• Task to complete: Give the number of lines that contain the string "script", please, and nothing else.

• Input data:
╔══

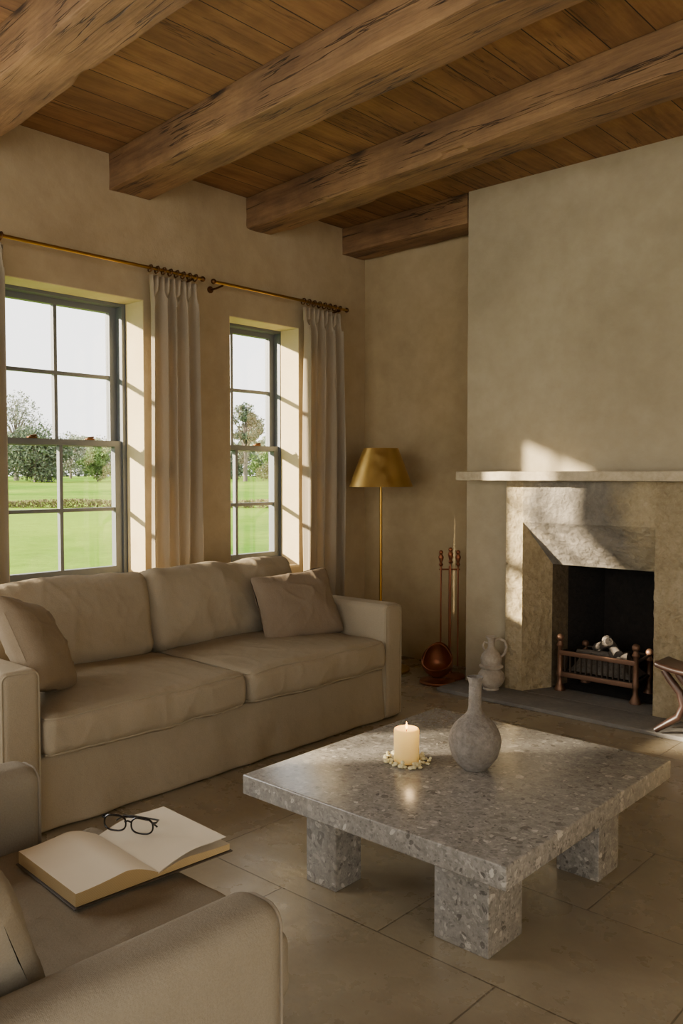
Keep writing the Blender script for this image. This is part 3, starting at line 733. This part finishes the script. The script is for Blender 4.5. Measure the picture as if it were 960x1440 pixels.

╚══
╔══

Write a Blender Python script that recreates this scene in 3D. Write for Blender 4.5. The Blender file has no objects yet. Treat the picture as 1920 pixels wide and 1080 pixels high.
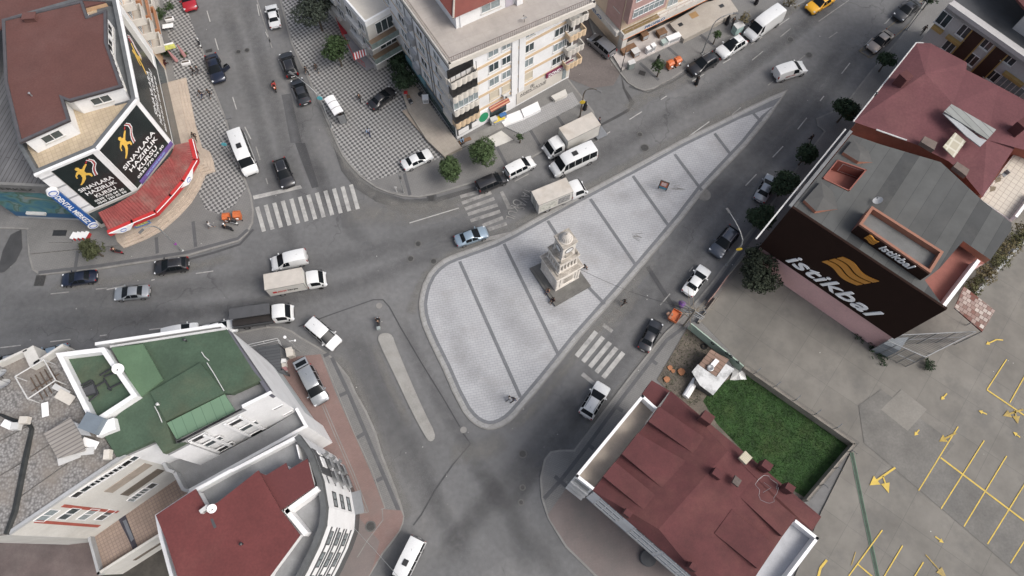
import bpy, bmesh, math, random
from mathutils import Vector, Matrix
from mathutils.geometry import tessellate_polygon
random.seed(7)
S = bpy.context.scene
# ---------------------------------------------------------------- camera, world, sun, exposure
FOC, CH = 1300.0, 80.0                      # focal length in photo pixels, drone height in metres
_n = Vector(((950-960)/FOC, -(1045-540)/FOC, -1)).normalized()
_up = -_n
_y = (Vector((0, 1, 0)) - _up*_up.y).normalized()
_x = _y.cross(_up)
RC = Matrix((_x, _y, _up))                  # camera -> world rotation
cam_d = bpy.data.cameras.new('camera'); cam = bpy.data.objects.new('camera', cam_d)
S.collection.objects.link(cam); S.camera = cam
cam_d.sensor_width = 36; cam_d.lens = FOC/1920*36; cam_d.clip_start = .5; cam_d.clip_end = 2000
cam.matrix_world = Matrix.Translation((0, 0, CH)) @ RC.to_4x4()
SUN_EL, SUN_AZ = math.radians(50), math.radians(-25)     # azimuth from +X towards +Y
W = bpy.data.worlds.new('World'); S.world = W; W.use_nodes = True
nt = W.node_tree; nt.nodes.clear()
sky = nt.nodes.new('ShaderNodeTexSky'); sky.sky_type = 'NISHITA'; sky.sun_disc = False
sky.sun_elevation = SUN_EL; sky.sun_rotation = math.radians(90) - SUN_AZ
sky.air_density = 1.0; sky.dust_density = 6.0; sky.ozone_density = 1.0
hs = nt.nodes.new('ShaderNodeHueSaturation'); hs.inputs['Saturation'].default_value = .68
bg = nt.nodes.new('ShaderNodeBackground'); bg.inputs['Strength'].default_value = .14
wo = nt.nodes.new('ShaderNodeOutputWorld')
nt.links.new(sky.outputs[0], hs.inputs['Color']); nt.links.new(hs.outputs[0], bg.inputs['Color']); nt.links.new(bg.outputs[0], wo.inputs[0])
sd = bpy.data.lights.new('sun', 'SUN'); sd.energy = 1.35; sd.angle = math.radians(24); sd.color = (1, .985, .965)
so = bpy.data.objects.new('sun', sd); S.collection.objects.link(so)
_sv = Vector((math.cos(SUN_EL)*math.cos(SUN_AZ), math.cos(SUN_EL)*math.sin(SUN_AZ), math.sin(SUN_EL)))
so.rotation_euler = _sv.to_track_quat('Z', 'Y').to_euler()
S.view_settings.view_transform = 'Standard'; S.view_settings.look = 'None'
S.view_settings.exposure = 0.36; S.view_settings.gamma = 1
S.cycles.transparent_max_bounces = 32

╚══
╔══

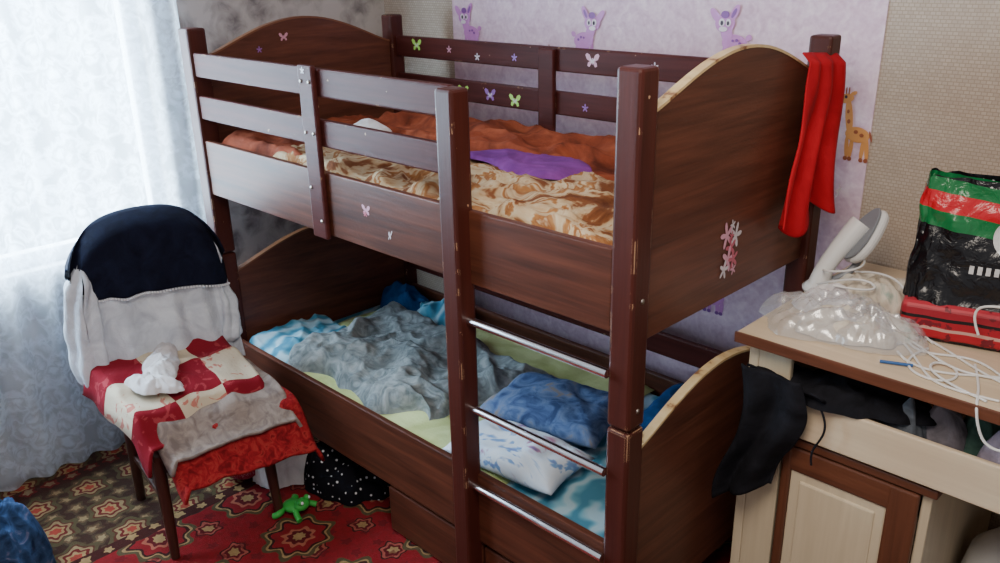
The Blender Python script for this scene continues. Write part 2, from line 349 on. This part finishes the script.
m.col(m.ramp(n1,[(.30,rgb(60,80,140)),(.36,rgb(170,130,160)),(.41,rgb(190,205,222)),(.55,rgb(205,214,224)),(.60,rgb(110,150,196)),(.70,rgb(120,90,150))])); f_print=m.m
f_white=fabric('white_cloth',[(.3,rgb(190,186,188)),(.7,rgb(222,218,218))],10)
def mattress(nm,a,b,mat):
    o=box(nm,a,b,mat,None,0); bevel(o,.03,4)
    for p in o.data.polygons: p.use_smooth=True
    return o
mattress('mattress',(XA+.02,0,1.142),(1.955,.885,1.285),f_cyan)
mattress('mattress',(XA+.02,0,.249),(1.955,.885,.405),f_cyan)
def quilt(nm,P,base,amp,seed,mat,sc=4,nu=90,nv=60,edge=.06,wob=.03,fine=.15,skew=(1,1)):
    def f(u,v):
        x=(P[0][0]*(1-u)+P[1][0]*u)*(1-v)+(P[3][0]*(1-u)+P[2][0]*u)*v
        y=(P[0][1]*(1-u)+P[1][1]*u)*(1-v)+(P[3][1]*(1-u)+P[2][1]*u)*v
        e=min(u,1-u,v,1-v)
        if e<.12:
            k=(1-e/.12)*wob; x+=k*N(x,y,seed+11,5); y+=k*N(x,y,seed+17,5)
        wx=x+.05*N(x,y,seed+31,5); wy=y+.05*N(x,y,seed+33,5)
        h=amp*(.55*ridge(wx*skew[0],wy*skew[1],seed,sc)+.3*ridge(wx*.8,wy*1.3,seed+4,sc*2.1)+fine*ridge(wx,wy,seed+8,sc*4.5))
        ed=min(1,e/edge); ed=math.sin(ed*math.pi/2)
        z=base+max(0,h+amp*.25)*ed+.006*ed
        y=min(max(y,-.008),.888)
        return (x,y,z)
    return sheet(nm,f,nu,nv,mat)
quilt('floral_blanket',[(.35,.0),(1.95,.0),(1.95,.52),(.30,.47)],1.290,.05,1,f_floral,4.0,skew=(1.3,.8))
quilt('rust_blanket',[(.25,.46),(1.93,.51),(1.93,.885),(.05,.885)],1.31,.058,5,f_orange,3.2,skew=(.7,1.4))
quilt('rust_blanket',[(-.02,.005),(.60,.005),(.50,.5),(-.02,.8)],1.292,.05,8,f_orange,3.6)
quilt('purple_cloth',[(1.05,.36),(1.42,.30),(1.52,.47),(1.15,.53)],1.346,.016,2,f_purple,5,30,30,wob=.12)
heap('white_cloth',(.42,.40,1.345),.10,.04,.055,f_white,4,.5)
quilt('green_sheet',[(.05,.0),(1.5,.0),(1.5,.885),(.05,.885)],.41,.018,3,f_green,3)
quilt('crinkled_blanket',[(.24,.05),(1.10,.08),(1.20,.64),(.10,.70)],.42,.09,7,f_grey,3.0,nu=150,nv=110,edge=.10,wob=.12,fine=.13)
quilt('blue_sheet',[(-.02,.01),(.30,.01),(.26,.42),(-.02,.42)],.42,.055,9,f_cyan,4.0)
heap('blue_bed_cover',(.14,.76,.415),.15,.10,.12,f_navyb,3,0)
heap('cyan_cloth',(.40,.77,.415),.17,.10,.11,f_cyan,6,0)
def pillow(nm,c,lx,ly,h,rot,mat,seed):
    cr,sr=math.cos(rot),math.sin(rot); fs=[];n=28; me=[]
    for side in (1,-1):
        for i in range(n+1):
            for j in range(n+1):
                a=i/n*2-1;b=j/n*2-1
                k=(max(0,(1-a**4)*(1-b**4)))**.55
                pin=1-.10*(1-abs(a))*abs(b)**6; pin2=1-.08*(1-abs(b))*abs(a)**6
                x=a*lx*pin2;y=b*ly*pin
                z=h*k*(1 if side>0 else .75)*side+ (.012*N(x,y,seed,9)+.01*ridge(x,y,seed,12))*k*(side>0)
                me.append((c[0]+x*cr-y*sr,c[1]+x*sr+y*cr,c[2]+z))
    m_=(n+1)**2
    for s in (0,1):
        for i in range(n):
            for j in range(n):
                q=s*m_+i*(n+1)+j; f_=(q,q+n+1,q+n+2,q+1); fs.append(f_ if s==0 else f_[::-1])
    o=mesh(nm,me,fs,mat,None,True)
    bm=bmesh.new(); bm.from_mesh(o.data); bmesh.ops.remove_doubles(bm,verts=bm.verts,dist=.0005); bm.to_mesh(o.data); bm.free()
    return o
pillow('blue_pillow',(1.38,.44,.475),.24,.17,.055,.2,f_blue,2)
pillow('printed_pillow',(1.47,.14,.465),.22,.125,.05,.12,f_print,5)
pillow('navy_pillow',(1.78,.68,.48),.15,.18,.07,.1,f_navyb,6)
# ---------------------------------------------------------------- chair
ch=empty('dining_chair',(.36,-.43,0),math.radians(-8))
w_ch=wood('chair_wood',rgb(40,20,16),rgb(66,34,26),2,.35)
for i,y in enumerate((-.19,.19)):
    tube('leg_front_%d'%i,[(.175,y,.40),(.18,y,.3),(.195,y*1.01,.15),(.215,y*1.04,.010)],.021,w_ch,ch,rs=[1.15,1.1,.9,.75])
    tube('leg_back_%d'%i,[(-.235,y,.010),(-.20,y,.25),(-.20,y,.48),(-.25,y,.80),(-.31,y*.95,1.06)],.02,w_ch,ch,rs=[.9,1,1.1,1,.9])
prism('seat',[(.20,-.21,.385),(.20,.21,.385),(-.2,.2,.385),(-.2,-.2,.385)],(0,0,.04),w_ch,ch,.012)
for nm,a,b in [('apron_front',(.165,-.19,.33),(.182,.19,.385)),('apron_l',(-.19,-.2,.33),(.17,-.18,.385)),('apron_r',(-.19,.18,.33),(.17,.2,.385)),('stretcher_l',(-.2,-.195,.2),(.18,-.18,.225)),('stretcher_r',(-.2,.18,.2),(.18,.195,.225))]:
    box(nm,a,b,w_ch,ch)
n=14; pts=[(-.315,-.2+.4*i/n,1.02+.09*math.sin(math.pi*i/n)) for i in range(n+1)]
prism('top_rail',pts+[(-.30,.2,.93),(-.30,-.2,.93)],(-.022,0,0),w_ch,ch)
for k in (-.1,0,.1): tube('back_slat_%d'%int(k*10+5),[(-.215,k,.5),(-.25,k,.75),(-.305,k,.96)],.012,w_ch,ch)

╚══

• Response: 3